Request: Only the lines from the start of the data through the line with "rng = np.random.default_rng(11)" belong in the copy. Restate them word for word, minus the pictures.

------

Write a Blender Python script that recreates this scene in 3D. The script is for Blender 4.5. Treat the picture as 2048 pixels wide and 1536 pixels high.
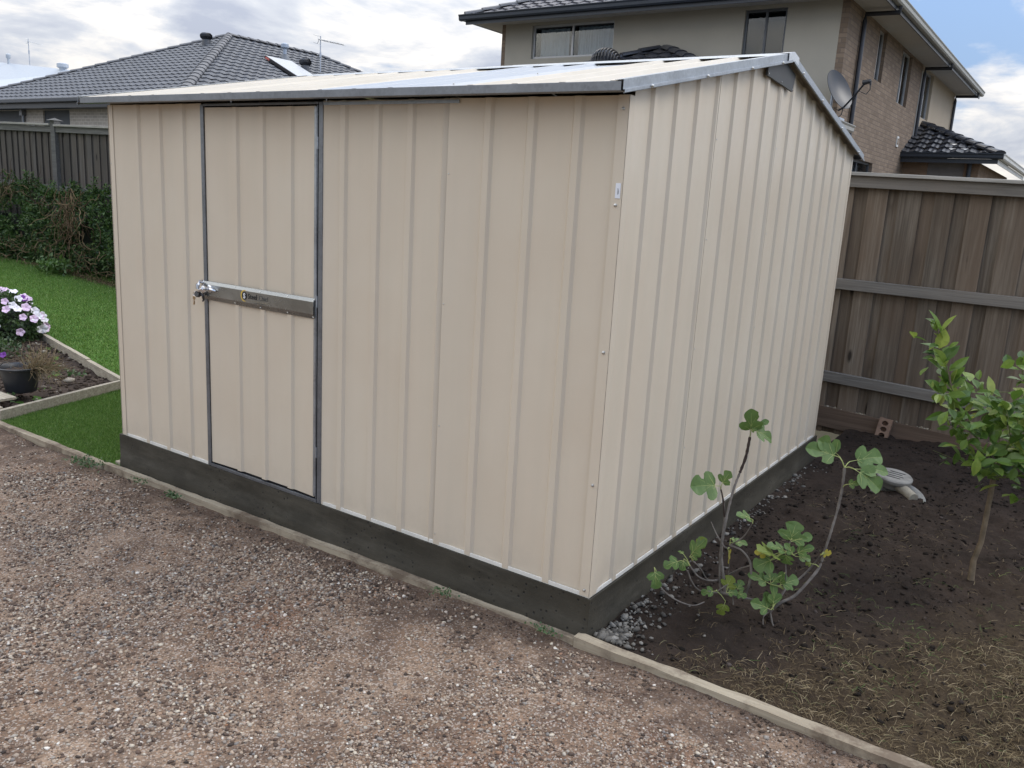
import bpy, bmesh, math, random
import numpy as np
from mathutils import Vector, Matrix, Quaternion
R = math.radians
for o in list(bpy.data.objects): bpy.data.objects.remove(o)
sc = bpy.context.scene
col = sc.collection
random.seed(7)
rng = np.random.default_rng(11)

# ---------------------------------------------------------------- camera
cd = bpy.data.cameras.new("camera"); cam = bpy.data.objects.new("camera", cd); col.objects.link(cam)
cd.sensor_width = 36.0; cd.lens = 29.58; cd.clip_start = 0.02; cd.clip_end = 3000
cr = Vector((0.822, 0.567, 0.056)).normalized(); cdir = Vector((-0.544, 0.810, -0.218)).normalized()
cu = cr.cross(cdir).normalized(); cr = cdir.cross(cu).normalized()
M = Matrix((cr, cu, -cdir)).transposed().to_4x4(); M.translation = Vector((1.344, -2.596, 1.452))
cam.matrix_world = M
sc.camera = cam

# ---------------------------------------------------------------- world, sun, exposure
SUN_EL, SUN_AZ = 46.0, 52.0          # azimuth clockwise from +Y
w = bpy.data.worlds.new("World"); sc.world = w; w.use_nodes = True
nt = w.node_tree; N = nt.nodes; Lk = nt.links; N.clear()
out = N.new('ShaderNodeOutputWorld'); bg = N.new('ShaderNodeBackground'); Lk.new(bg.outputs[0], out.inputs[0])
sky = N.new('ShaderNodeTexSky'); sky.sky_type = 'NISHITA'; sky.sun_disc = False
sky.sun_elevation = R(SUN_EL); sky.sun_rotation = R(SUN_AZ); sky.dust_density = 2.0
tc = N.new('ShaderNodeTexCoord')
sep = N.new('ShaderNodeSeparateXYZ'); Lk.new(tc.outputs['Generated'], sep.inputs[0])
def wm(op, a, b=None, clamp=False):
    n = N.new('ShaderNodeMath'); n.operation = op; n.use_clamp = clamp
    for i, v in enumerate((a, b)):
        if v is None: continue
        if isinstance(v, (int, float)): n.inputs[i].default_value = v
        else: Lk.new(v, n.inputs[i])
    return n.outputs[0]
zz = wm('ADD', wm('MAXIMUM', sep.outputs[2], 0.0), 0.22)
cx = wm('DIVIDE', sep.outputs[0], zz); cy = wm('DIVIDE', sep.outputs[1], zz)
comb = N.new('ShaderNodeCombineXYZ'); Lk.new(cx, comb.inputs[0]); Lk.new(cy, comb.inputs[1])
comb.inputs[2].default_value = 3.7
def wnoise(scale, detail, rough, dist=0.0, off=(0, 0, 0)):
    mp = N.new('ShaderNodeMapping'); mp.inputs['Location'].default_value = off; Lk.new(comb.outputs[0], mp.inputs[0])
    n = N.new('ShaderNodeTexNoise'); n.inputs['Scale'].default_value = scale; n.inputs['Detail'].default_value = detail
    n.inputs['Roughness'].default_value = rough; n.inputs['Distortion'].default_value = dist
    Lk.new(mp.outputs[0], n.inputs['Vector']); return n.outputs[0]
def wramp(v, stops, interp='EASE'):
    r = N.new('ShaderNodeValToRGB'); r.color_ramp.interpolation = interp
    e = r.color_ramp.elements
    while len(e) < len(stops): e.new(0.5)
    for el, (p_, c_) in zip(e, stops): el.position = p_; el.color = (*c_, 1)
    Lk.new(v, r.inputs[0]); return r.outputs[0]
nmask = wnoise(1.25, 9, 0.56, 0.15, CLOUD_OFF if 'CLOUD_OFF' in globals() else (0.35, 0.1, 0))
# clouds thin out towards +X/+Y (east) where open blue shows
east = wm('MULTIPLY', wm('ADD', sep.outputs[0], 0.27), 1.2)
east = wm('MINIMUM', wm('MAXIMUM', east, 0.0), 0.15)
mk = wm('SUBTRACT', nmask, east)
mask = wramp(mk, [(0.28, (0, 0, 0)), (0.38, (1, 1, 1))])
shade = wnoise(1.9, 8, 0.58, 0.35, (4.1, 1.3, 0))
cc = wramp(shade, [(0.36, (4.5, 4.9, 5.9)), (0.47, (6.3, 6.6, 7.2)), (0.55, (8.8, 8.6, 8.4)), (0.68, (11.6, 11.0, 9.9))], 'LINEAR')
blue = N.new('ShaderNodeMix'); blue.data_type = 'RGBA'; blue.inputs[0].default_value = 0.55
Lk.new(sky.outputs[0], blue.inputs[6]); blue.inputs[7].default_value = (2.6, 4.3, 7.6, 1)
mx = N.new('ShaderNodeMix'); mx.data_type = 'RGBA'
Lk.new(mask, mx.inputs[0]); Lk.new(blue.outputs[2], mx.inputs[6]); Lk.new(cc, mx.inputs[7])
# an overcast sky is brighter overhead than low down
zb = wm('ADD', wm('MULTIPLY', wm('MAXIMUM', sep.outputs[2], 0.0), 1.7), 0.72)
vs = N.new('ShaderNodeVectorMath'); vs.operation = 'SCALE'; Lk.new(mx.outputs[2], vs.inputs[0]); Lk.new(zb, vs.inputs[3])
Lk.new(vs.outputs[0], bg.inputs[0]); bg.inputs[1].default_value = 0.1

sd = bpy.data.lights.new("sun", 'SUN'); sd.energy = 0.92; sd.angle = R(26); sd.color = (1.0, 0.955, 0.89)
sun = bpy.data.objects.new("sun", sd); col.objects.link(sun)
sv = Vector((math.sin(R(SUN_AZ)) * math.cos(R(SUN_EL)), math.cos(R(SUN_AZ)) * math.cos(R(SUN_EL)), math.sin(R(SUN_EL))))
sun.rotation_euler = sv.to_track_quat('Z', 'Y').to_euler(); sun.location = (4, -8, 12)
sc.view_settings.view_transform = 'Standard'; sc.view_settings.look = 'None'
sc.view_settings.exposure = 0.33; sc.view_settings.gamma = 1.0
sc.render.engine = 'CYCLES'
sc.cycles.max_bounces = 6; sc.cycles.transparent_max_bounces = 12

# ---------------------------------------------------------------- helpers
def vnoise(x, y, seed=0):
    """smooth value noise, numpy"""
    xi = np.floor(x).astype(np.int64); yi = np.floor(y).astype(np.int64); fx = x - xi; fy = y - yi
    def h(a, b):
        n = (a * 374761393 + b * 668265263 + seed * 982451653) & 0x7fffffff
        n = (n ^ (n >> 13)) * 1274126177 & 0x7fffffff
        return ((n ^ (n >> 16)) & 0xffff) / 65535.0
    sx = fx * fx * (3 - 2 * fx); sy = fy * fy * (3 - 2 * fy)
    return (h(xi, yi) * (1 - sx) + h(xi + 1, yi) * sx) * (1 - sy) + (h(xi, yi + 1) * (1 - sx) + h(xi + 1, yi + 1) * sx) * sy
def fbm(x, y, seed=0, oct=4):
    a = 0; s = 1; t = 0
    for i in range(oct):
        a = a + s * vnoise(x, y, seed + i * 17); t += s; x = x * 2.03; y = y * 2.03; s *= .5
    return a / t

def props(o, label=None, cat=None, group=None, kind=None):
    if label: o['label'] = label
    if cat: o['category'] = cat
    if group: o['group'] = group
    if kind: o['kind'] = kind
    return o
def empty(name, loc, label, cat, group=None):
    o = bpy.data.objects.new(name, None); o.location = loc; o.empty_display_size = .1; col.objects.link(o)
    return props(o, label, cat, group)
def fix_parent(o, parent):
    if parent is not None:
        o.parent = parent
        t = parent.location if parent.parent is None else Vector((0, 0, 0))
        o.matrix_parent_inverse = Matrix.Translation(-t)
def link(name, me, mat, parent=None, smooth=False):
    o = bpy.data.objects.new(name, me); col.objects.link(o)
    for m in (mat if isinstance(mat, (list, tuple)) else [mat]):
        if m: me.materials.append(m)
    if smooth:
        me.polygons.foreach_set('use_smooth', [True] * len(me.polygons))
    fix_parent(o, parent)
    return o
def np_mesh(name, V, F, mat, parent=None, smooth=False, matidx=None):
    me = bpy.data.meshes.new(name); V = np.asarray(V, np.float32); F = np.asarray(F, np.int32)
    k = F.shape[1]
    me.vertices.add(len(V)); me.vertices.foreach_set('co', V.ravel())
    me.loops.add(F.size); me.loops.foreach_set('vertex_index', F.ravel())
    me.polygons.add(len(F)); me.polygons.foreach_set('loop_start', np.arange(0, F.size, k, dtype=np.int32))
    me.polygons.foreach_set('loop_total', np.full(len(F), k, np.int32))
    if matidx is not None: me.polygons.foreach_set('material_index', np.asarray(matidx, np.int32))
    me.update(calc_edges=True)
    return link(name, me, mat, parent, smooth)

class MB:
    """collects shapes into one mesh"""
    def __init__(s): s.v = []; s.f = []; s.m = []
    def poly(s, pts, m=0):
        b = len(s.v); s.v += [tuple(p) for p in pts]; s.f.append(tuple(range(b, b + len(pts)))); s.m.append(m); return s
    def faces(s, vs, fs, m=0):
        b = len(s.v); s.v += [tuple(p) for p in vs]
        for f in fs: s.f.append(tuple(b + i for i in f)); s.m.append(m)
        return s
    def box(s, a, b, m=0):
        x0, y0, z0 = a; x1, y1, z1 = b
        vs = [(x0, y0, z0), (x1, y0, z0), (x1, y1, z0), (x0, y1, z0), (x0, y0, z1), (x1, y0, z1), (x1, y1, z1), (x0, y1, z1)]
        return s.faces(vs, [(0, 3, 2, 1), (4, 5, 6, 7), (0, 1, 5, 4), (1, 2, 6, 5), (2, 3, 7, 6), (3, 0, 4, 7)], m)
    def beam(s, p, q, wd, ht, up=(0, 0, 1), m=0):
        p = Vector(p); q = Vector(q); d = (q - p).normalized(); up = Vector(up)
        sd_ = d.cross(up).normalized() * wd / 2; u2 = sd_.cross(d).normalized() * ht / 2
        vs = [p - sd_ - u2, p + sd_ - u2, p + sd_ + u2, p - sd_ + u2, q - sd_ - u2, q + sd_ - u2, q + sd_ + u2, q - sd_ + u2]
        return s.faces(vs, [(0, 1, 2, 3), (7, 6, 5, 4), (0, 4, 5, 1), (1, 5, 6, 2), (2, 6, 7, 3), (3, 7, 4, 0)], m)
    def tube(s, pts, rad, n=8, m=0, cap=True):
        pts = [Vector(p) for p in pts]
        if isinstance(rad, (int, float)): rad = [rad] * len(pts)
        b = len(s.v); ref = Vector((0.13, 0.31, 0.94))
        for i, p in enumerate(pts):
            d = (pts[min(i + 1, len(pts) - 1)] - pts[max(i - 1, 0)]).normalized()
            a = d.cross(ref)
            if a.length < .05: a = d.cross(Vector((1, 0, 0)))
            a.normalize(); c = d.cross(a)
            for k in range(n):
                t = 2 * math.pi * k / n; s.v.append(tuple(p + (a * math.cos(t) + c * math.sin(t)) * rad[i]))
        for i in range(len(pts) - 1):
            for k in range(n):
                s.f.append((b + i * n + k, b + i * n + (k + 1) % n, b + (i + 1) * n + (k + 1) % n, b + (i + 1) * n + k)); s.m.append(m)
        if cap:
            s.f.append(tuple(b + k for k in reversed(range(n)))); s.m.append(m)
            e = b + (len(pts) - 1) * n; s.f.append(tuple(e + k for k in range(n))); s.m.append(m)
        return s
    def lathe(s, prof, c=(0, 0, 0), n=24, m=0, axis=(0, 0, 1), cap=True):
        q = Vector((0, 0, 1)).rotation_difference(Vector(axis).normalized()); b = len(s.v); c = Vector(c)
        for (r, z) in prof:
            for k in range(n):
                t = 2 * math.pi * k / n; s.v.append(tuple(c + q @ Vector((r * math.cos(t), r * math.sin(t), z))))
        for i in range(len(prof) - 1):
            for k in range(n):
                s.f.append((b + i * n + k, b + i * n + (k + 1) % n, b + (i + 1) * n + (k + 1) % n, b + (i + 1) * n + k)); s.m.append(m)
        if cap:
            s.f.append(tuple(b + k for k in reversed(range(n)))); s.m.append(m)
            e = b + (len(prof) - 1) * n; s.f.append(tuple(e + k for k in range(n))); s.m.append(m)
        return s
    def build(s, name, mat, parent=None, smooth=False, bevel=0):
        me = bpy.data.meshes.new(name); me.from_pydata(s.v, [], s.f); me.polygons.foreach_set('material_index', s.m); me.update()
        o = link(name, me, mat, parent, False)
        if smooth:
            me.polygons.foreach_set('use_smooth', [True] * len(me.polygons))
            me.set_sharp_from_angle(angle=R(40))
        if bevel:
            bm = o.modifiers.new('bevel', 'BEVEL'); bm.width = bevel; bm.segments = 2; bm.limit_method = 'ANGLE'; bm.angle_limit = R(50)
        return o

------

Result:
Write a Blender Python script that recreates this scene in 3D. The script is for Blender 4.5. Treat the picture as 2048 pixels wide and 1536 pixels high.
import bpy, bmesh, math, random
import numpy as np
from mathutils import Vector, Matrix, Quaternion
R = math.radians
for o in list(bpy.data.objects): bpy.data.objects.remove(o)
sc = bpy.context.scene
col = sc.collection
random.seed(7)
rng = np.random.default_rng(11)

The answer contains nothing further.